▸ **TASK PROMPT**:
Give again, word for word, each line from the top of the listing through the line that holds "return [[o[k], o[k".

▸ **SOURCE MATERIAL**:
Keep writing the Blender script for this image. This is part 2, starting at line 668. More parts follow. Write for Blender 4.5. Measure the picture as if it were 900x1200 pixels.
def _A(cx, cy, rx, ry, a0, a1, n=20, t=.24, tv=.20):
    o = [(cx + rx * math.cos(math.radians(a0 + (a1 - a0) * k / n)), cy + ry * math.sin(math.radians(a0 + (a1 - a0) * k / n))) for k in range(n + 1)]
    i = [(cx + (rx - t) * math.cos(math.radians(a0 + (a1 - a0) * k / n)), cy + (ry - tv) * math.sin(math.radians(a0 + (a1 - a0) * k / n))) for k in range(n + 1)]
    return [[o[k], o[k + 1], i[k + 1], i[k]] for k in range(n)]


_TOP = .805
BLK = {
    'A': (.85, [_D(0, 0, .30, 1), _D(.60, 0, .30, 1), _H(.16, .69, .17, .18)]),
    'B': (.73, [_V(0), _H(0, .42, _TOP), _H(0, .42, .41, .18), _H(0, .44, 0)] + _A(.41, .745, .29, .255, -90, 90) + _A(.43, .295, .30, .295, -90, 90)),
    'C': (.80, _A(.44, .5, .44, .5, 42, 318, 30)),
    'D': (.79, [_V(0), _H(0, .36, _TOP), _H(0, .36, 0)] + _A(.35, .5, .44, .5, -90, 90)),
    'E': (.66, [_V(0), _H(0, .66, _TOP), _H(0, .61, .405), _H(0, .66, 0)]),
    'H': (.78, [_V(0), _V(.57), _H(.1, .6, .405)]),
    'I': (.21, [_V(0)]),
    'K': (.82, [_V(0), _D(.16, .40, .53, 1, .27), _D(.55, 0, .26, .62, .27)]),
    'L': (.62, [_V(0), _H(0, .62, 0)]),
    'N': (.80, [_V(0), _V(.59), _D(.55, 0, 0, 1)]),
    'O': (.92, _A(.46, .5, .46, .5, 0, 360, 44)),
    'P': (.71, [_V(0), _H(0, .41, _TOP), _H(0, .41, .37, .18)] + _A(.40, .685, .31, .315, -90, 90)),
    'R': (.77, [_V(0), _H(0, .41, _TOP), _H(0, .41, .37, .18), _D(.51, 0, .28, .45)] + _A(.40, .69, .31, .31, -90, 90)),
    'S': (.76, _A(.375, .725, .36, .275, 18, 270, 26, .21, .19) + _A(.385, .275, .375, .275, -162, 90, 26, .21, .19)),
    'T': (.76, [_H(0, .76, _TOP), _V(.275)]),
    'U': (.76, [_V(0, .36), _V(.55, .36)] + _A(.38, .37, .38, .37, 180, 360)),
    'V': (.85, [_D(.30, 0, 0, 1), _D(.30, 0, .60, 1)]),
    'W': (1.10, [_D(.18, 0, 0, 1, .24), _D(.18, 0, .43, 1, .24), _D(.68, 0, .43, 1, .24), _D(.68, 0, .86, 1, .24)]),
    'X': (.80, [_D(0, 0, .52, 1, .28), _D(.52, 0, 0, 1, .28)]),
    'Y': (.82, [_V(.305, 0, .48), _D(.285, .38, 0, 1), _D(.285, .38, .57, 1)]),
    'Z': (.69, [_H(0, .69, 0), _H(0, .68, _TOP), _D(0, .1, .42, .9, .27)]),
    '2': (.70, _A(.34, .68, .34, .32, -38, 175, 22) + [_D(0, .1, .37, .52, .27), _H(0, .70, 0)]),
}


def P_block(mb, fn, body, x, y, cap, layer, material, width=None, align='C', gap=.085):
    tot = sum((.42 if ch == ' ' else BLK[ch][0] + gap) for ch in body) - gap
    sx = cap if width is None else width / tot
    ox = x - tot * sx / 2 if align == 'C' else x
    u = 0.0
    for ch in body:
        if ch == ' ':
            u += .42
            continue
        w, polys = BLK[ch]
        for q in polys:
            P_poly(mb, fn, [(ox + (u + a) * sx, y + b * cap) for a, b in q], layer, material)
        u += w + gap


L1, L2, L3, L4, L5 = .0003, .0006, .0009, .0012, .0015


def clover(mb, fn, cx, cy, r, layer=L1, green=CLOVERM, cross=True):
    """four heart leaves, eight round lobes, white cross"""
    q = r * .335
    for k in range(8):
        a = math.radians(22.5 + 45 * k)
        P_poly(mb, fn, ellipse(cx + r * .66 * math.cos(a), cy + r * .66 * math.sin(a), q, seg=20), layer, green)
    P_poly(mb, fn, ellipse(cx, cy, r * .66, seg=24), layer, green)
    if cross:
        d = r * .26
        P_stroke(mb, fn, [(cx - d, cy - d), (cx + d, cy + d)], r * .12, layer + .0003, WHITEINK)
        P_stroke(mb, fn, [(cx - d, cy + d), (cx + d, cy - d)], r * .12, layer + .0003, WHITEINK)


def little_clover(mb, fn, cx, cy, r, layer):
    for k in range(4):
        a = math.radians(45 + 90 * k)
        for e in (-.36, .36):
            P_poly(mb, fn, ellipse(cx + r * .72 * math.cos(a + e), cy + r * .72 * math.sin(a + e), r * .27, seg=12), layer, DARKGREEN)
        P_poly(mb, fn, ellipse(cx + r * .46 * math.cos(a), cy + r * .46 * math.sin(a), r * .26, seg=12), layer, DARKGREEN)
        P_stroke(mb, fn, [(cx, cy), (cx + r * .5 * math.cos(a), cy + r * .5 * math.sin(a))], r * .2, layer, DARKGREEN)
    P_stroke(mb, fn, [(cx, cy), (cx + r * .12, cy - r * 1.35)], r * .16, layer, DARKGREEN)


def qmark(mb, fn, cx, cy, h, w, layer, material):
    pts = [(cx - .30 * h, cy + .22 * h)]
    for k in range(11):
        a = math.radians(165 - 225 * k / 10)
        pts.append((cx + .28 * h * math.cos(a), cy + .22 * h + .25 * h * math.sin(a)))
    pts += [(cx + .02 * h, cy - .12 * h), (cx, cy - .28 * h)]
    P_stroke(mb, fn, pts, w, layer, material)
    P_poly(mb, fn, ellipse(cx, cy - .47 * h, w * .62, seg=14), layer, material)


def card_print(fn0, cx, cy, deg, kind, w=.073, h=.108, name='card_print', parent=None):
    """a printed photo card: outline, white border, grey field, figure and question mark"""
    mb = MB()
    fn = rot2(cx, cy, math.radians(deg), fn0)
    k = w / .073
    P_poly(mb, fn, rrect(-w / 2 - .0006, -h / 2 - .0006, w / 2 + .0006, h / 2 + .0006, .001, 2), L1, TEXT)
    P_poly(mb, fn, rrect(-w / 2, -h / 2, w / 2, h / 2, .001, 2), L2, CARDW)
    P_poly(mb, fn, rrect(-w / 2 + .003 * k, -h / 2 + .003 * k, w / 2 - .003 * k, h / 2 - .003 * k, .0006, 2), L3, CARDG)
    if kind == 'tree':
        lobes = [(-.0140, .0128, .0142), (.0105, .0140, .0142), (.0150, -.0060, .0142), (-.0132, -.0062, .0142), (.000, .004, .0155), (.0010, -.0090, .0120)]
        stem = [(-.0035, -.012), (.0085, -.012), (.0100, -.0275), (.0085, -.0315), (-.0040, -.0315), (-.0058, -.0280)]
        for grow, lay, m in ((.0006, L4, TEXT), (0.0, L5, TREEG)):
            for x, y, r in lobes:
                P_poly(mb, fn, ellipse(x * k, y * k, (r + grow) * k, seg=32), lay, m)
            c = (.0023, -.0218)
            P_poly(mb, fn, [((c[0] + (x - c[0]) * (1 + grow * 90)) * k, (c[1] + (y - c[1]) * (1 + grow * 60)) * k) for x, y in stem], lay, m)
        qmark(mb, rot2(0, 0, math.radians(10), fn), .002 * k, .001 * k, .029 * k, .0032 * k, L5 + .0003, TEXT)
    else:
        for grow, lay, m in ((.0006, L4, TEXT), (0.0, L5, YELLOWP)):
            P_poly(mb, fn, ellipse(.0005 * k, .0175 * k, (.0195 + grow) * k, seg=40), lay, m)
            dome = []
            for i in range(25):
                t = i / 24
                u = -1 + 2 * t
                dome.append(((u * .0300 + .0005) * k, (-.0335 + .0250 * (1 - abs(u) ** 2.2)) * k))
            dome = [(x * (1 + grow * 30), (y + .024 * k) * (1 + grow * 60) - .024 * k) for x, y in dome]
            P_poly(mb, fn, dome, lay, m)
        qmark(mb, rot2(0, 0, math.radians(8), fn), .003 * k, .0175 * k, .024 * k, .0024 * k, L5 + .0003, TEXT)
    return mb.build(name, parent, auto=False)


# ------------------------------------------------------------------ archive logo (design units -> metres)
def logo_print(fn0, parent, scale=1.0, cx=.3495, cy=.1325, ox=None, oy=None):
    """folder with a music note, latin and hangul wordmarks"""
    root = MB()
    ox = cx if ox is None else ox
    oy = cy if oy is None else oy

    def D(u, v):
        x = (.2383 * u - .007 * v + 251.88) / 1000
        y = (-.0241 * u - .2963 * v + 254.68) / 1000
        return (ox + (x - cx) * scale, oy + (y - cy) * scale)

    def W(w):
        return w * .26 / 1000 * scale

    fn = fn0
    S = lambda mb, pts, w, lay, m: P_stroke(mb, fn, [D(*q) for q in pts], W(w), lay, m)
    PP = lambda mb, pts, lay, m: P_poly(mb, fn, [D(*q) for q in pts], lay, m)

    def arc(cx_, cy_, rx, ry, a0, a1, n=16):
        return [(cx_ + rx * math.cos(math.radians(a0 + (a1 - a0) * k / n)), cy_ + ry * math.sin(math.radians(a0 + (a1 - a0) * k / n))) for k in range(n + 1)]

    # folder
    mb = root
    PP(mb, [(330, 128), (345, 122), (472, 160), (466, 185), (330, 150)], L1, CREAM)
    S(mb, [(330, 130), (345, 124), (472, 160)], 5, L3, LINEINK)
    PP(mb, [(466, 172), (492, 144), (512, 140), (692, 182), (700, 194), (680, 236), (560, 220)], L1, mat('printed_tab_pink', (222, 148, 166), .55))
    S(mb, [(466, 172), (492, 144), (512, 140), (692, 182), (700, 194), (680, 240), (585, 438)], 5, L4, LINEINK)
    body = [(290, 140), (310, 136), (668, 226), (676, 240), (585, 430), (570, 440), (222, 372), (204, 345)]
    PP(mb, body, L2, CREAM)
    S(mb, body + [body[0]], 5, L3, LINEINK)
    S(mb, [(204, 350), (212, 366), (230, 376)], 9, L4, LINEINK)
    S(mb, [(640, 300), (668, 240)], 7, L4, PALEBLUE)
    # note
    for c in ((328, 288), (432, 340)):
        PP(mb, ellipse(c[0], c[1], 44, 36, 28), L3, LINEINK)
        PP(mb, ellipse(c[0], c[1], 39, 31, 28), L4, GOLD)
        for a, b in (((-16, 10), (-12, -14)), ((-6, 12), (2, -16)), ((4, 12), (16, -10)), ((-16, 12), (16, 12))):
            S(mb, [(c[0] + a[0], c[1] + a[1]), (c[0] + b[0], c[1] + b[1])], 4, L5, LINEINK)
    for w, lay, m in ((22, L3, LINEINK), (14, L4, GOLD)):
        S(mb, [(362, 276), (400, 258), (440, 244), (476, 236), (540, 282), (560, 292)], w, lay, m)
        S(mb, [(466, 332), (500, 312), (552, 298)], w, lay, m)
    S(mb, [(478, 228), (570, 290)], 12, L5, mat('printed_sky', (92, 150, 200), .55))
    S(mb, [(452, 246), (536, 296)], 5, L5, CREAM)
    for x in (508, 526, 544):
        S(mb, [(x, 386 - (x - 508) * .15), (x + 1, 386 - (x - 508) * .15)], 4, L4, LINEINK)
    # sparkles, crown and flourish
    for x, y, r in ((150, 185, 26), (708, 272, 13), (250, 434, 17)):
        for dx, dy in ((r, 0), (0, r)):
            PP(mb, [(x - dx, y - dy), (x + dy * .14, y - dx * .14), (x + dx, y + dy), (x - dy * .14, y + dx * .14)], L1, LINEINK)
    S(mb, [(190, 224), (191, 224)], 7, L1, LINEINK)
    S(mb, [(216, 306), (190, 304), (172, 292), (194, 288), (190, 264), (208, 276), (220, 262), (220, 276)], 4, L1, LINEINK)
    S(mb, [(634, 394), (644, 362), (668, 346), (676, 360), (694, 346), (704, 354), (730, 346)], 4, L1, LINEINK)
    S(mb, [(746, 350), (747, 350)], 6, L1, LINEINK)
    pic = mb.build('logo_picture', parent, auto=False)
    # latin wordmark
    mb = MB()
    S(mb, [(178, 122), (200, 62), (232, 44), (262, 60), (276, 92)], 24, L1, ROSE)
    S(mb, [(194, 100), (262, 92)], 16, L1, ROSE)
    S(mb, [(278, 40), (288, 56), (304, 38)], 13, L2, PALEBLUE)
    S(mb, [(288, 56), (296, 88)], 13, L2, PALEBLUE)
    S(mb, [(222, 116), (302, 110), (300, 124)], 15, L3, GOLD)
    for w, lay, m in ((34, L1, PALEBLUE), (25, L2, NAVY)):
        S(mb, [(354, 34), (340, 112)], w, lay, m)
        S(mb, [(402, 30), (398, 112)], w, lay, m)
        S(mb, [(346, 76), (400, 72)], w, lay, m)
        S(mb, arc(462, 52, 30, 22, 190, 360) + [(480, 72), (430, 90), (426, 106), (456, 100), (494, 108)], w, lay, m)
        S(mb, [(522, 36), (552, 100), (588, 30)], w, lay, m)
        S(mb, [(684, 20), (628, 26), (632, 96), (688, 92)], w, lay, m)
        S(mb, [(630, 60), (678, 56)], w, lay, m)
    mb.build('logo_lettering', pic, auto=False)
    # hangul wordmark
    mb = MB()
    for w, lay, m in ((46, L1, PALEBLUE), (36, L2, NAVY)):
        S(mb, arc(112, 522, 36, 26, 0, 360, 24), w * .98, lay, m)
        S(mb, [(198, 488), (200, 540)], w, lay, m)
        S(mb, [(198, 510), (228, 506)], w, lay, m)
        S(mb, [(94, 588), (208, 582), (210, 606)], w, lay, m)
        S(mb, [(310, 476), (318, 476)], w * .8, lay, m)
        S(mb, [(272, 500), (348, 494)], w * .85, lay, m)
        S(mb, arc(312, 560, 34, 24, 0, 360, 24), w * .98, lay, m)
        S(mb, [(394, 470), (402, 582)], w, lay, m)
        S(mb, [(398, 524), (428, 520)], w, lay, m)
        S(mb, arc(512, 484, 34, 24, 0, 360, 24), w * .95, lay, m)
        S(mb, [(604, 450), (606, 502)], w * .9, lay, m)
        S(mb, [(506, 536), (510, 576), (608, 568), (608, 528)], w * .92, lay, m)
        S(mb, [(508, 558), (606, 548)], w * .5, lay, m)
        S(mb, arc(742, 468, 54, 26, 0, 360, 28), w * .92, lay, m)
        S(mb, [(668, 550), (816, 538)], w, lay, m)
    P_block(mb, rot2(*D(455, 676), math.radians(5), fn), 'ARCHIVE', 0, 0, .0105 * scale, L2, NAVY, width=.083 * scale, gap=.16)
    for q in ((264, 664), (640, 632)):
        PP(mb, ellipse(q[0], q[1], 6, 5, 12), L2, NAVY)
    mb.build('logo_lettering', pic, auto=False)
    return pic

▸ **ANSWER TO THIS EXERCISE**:
Keep writing the Blender script for this image. This is part 2, starting at line 668. More parts follow. Write for Blender 4.5. Measure the picture as if it were 900x1200 pixels.
def _A(cx, cy, rx, ry, a0, a1, n=20, t=.24, tv=.20):
    o = [(cx + rx * math.cos(math.radians(a0 + (a1 - a0) * k / n)), cy + ry * math.sin(math.radians(a0 + (a1 - a0) * k / n))) for k in range(n + 1)]
    i = [(cx + (rx - t) * math.cos(math.radians(a0 + (a1 - a0) * k / n)), cy + (ry - tv) * math.sin(math.radians(a0 + (a1 - a0) * k / n))) for k in range(n + 1)]
    return [[o[k], o[k + 1], i[k + 1], i[k]] for k in range(n)]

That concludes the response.